SHORT EXERCISE: Copy each line of the material below that includes the string "scene".

PROVIDED MATERIAL:
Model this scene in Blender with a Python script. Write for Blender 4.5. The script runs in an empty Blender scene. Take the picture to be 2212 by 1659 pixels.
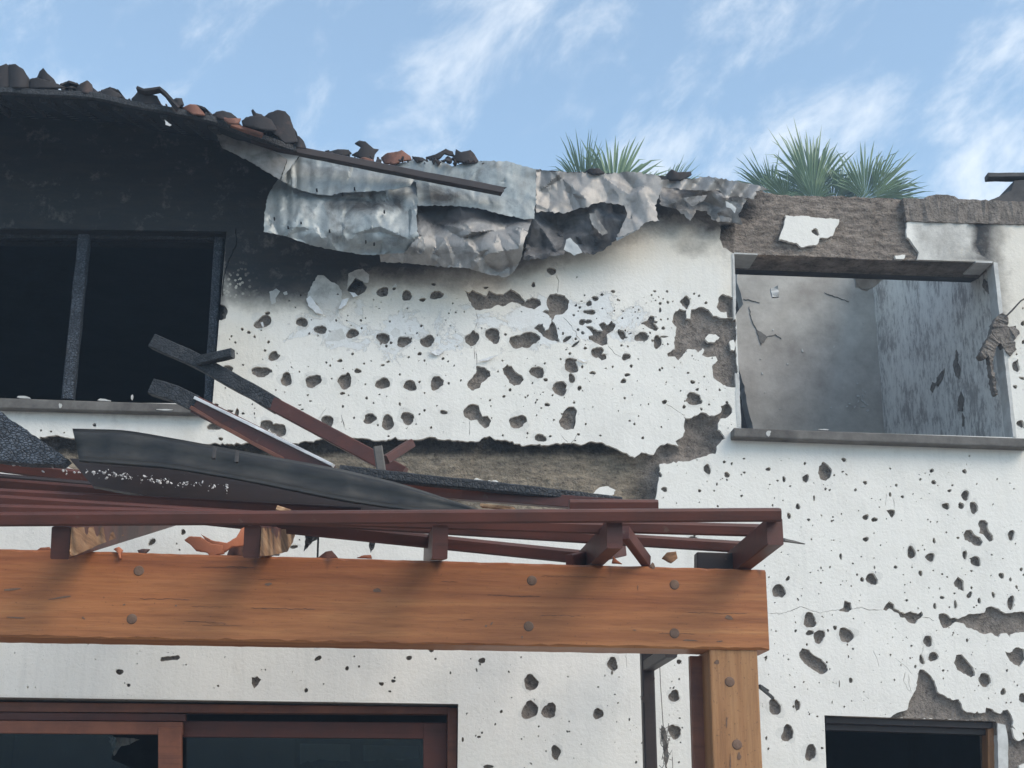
import bpy, bmesh, math, random
import numpy as np
from mathutils import Vector, Matrix, Euler
from mathutils.geometry import delaunay_2d_cdt

random.seed(7)
RNG = np.random.RandomState(11)
SC = bpy.context.scene
COL = SC.collection
rad = math.radians

# ------------------------------------------------------------------ camera
FPX, CW, CH = 2950.0, 2212.0, 1659.0            # focal length and frame in survey units
TH, PS, RO = rad(17.975), rad(4.406), rad(0.554)
CAM = Vector((0.0, -7.0, 1.6))
_f = Vector((math.sin(PS)*math.cos(TH), math.cos(PS)*math.cos(TH), math.sin(TH)))
_r = _f.cross(Vector((0, 0, 1))).normalized()
_u = _r.cross(_f)
CR = _r*math.cos(RO) + _u*math.sin(RO)
CU = -_r*math.sin(RO) + _u*math.cos(RO)
cam = bpy.data.cameras.new('camera')
cam.sensor_fit = 'HORIZONTAL'; cam.sensor_width = 36.0
cam.lens = FPX/CW*36.0
cam.clip_start = 0.05; cam.clip_end = 5000
camo = bpy.data.objects.new('camera', cam)
COL.objects.link(camo)
m = Matrix((CR, CU, -_f)).transposed().to_4x4(); m.translation = CAM
camo.matrix_world = m
SC.camera = camo

# ------------------------------------------------------------------ world, sun, exposure
SUN_EL, SUN_AZ = rad(42), rad(132)              # azimuth clockwise from +Y: in front of the facade, to the right
w = bpy.data.worlds.new('World'); SC.world = w; w.use_nodes = True
nt = w.node_tree; nt.nodes.clear()
def wn(t, **k):
    n = nt.nodes.new(t)
    for a, b in k.items(): setattr(n, a, b)
    return n
sky = wn('ShaderNodeTexSky', sky_type='NISHITA', sun_disc=False, sun_elevation=SUN_EL, sun_rotation=SUN_AZ,
         altitude=100, air_density=1.0, dust_density=0.5, ozone_density=0.1)
tc = wn('ShaderNodeTexCoord')
mp0 = wn('ShaderNodeMapping'); nt.links.new(tc.outputs['Generated'], mp0.inputs[0]); mp0.inputs['Location'].default_value = (4.743, 0.880, 1.394); mp0.inputs['Rotation'].default_value = (0, rad(42), 0)
mp = wn('ShaderNodeMapping'); nt.links.new(mp0.outputs[0], mp.inputs[0])     # streaks drawn out along one wind direction
mp.inputs['Scale'].default_value = (8.5, 8.5, 15.0); mp.inputs['Location'].default_value = (15.3, 4.4, 8.2)
n1 = wn('ShaderNodeTexNoise'); nt.links.new(mp.outputs[0], n1.inputs['Vector'])
n1.inputs['Scale'].default_value = 1.0; n1.inputs['Detail'].default_value = 9; n1.inputs['Roughness'].default_value = 0.62
n1.inputs['Distortion'].default_value = 0.25
n2 = wn('ShaderNodeTexNoise'); nt.links.new(mp0.outputs[0], n2.inputs['Vector'])
n2.inputs['Scale'].default_value = 2.6; n2.inputs['Detail'].default_value = 3
ad = wn('ShaderNodeMath', operation='MULTIPLY_ADD'); nt.links.new(n2.outputs[0], ad.inputs[0]); ad.inputs[1].default_value = 0.55
nt.links.new(n1.outputs[0], ad.inputs[2])
rp = wn('ShaderNodeValToRGB'); nt.links.new(ad.outputs[0], rp.inputs[0]); rp.color_ramp.interpolation = 'EASE'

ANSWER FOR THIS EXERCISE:
Model this scene in Blender with a Python script. Write for Blender 4.5. The script runs in an empty Blender scene. Take the picture to be 2212 by 1659 pixels.
SC = bpy.context.scene